L’ambiente umido ha consentito un eccezionale stato di conservazione dei reperti organici. Questo ha condizionato l’attività di scavo in quanto si è dovuto evitare che le parti lignee fossero eccessivamente esposte all’aria. Infatti il legno, conservatosi sott’acqua in assenza di ossigeno, è riuscito a mantenere la sua struttura anatomica: la mancanza di ossigeno ha impedito a funghi e batteri di proliferare e di intaccare la cellulosa e la lignina, componenti fondamentali del tessuto cellulare.

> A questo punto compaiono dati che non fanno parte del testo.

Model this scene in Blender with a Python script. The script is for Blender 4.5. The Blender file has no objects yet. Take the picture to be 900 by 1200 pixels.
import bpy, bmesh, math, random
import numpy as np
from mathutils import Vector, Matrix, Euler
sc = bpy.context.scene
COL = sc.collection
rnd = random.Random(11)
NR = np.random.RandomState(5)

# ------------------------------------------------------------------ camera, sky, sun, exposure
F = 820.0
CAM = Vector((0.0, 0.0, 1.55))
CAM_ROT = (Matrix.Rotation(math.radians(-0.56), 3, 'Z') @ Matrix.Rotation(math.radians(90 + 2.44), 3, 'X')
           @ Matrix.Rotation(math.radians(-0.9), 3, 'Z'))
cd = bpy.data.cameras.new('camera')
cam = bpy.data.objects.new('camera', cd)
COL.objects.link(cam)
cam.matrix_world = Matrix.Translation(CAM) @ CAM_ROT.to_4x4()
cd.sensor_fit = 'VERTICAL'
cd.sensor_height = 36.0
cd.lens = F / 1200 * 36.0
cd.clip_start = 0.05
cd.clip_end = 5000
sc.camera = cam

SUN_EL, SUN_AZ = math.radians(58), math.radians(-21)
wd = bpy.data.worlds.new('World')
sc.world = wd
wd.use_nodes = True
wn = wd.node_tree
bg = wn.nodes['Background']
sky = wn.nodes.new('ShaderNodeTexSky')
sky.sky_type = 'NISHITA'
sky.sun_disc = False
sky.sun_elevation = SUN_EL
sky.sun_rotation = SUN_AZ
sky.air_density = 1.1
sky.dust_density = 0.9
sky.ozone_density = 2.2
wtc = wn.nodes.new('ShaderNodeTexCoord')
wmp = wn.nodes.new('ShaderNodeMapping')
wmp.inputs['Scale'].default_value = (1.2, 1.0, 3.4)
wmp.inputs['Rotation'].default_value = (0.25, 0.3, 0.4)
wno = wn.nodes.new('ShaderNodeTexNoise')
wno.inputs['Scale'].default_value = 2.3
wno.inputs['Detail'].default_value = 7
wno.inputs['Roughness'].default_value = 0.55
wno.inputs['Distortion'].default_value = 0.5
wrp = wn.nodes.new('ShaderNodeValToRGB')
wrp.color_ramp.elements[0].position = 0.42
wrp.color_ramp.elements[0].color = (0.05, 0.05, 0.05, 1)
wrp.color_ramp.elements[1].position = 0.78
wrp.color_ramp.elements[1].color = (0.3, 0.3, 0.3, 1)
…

Per vedere tutti i quasi 5 mila metri quadri di esposizione si dovranno aspettare ancora un paio d’anni. Da oggi si potranno visitare due padiglioni, solo su prenotazione, guidati dagli archeologi e dai restauratori di Cooperativa Archeologia che hanno curato lo scavo e il restauro: il padiglione IV, che introduce le tecniche di costruzione delle navi in epoca romana ed espone la nave da trasporto A (fine del II sec. d.C.) con il suo materiale di bordo fatto soprattutto di anfore. Nel padiglione V vengono presentate al pubblico: la grande nave D, una nave da fiume per il trasporto di sabbia che per le sue dimensioni e il suo peso era trainata da riva con animali da soma; il traghetto I (fine II d.C. – inizi III sec. d.C.), a fondo piatto, una barca costruita interamente in quercia che serviva per il trasporto delle merci lungo le vie fluviali e manovrata a riva da un argano; la piroga F, sempre in legno di quercia, con la prua scolpita in un unico blocco in legno e con la forma asimmetrica come le gondole, per essere pilotata da un solo lato; è datata agli inizi del II sec. d.C.. È esposta anche la ricostruzione della Nave C, una cosiddetta liburna, cioè una nave da pattugliamento; consistenti tracce di colore del relitto hanno permesso di riprodurre il colore originario dello scafo, bianco, con rifiniture in rosso e il nero per il simbolo dell’occhio, una sorta di “portafortuna” a protezione delle avversità di chi va per mare. E’ l’unica nave in cui è stato ritrovato, sul banco dei rematori, inciso il suo nome, alkedo, che significa gabbiano.
“Delle 30 navi rinvenute”, spiega Laura Franci, Direttore Tecnico del cantiere per Cooperativa Archeologia “5 sono sostanzialmente integre. Di queste, due sono state restaurate per intero: avvolte nel guscio in vetroresina e messe a bagno in un prodotto specifico, la Kauramina. Le altre tre sono state smontate e sono state separate elemento per elemento e ricomposte poi al Museo delle Antiche Navi di Pisa, secondo i criteri di ritrovamento sullo scavo: la cosiddetta Nave A è adagiata come è stata ritrovata nell’area di scavo, la I per esigenze di conservazione è stata chiusa in un guscio in vetroresina. La Nave F è stata restaurata per intero, senza smontaggio. Queste quattro navi sono state restaurate in due anni, dal 2013 al 2015. Bisogna considerare che, a seconda delle dimensioni degli elementi, varia anche il trattamento. Il trattamento con la Kauramina, infatti, impregna il legno per un centimetro, circa, al mese. Ogni volta è stato quindi necessario fare una valutazione delle dimensioni del singolo pezzo e del suo spessore.”